The Religion of the Plain Man / by Robert Hugh Benson


The Preface

I AM perfectly aware that this book is open to an almost innumerable multitude of criticisms. It will be said, for example, that it is unscholarly and unlearned; because to deal with the subject of the Catholic Church and to omit all patristic literature and its consideration, and, instead, to take refuge in the Penny Catechism, is the sign of one who is afraid to face problems. It will be said that it is rhetorical and inexact, emotional and unintellectual, contemptuous and uncharitable. I shall be told to hold my tongue if I have nothing better to do than to appeal to man's weakness instead of his strength, to his imagination rather than his reason.
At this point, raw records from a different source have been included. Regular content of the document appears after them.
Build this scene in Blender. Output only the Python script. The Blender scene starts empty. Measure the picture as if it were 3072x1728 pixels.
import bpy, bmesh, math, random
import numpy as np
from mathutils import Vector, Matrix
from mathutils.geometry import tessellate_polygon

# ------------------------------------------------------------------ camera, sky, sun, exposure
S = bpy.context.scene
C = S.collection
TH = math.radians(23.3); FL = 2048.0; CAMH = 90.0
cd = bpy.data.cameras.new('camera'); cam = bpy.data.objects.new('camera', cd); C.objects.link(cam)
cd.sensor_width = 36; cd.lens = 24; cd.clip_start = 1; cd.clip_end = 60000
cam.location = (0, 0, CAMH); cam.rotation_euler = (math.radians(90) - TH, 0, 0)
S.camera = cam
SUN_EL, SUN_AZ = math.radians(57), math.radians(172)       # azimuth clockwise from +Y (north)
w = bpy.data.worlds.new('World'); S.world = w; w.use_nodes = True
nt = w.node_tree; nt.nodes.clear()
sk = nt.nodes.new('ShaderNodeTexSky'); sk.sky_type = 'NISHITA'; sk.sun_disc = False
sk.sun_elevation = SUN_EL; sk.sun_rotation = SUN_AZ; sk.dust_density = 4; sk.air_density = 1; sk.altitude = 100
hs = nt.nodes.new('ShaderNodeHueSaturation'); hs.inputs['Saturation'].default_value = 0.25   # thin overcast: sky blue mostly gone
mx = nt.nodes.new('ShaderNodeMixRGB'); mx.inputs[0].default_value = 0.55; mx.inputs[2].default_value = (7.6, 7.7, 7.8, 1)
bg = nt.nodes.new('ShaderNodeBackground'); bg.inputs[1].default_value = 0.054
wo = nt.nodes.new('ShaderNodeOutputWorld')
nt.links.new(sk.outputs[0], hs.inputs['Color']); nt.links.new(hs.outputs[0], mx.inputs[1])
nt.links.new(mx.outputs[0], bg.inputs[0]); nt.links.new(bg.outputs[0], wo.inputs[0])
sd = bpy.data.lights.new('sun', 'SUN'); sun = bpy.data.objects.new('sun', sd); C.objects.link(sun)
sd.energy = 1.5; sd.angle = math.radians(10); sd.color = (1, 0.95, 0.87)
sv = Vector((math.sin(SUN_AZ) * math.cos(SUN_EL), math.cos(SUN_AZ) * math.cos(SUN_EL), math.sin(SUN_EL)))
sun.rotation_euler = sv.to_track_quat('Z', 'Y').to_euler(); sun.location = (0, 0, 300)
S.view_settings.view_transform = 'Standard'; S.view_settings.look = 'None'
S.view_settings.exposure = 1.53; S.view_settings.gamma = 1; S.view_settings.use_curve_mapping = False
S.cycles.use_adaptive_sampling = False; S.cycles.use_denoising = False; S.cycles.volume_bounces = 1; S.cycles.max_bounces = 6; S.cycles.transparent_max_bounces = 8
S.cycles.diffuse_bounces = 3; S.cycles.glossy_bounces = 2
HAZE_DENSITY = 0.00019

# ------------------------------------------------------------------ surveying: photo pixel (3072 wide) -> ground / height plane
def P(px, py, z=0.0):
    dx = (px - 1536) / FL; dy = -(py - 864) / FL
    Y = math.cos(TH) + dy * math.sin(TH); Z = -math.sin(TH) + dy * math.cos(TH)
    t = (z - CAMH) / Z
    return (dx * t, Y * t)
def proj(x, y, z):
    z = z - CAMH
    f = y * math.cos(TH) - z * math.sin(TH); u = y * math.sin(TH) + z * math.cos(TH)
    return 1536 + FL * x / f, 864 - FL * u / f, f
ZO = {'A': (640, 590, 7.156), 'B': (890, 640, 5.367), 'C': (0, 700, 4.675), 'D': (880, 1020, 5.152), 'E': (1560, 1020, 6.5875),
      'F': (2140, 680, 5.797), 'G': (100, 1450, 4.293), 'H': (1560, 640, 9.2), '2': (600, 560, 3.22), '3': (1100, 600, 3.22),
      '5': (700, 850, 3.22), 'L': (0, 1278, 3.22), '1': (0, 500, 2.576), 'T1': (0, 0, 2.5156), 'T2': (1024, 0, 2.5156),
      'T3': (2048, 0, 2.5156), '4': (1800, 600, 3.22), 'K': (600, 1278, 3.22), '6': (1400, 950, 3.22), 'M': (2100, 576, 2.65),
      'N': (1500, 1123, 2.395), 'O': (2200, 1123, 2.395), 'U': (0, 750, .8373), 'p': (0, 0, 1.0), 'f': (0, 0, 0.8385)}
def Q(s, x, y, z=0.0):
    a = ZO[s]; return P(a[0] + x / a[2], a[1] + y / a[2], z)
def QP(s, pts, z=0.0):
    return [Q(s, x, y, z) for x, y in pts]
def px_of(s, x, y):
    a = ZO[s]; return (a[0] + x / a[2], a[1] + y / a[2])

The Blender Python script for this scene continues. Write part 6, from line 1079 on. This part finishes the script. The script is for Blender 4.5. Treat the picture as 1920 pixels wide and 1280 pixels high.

In fact, so far as the book may be noticed at all by those who do not see with me in religious matters, I foresee quite a quantity of unpleasant remarks.

A book itself is its only defence; and yet it seems to me worth while, in this preface, to emphasize what I shall hope to emphasize again and again in the following pages, and to say that in substance some of those criticisms will be perfectly true.

The book is intended for the "man in the Street," who, after all, has a certain claim on our consideration, since JESUS CHRIST came to save his soul. This man in the street, like myself, is entirely unable to discourse profoundly upon the Fathers, or to decide where scholars disagree in matters of simple scholarship. His religion is composed partly of emotion a good deal of Scripture, partly of imagination and, to a very small extent, of reason. He is competent to say what he thinks a text probably means; and to recognize a few of the plainer facts of history, such as that Rome has always had some sort of a Pope, and that ambition and wickedness may perhaps have characterized certain persons high in ecclesiastical affairs. He is capable also of understanding that oaks grow from acorns, and athletes from babies; and of perceiving a law or two in the development of life; he can grasp that poison has a tendency to kill; and that two mutually exclusive propositions require a good deal of proof before they can be accepted as different aspects of one truth.

Now this kind of intellectual attainment seems a poor equipment for the pursuit of salvation; but it is undoubtedly the only equipment that many of us have, and it is GOD that has made us and not we ourselves. Therefore if we believe in GOD at all -- at least in a GOD of mercy or even justice -- we are bound to acknowledge that this equipment is all that we actually require. To tell me that because I cannot infallibly pronounce upon an obscure sentence of St Cyprian's, I am thereby debarred from making up my mind about the necessary truths of the Christian religion, is to represent my Maker as unjust and capricious. I am only capable of that of which I am capable.

I have attempted therefore in these lectures, delivered, in more or less their present form, in the Church of our Lady and the English Martyrs at Cambridge, to deal with the question of the Christian religion from the standpoint which I have tried to indicate. I have quoted the Penny Catechism rather than St Thomas Aquinas, because the one is more accessible than the other to persons of moderate attainments. In this sense, though I sincerely hope in no others, it is an unscholarly and inexact book.

As regards its rhetorical emotionalism I can only say that a truth is not less of a truth if it is dressed in what may seem to some even a tawdry costume, and may perhaps be more attractive to certain eyes.

As regards the possibility of "contemptuous uncharitableness," I am extremely sorry if I have given any cause for this accusation -- I can only say that I have done my best to avoid it. But I have not attempted to avoid a poor sort of humour now and then; for I do not see why I need do so. There are both funny people and funny things in this world; and we are more and not less Catholic if we acknowledge their existence. But I think that I do not anywhere attribute bad faith or insincerity of any kind to my opponents; and that, after all, is the only unpardonable device in controversy. Nor have I anywhere mocked at any doctrine which has any right to be held as sacred by anybody. I have endeavoured to show that some intellectual theories are absurdly impossible; but never that spiritual experience is anything but holy and reverend.

Again, I have certainly appealed to man's weakness rather than his strength, for we have the best authority for believing that in this God's might is made manifest. As we may argue for the Incarnation on the ground of man's crying need of it, so we may deduce that man's ignorance necessitates a heavenly teacher.

Finally I desire all competent persons to point out to me, if they will kindly take the trouble, the many errors into which I may have fallen; and I submit all those errors unreservedly with the deepest filial piety to the correction and admonition of my Mother the Church.

The Catholic Rectory, Cambridge,
May, 1906.

P.S. -- Perhaps it is unnecessary to remark that I have for the most part followed in my quotations the "Authorized Version" of the Scriptures, for reasons that will be evident from the nature of the book.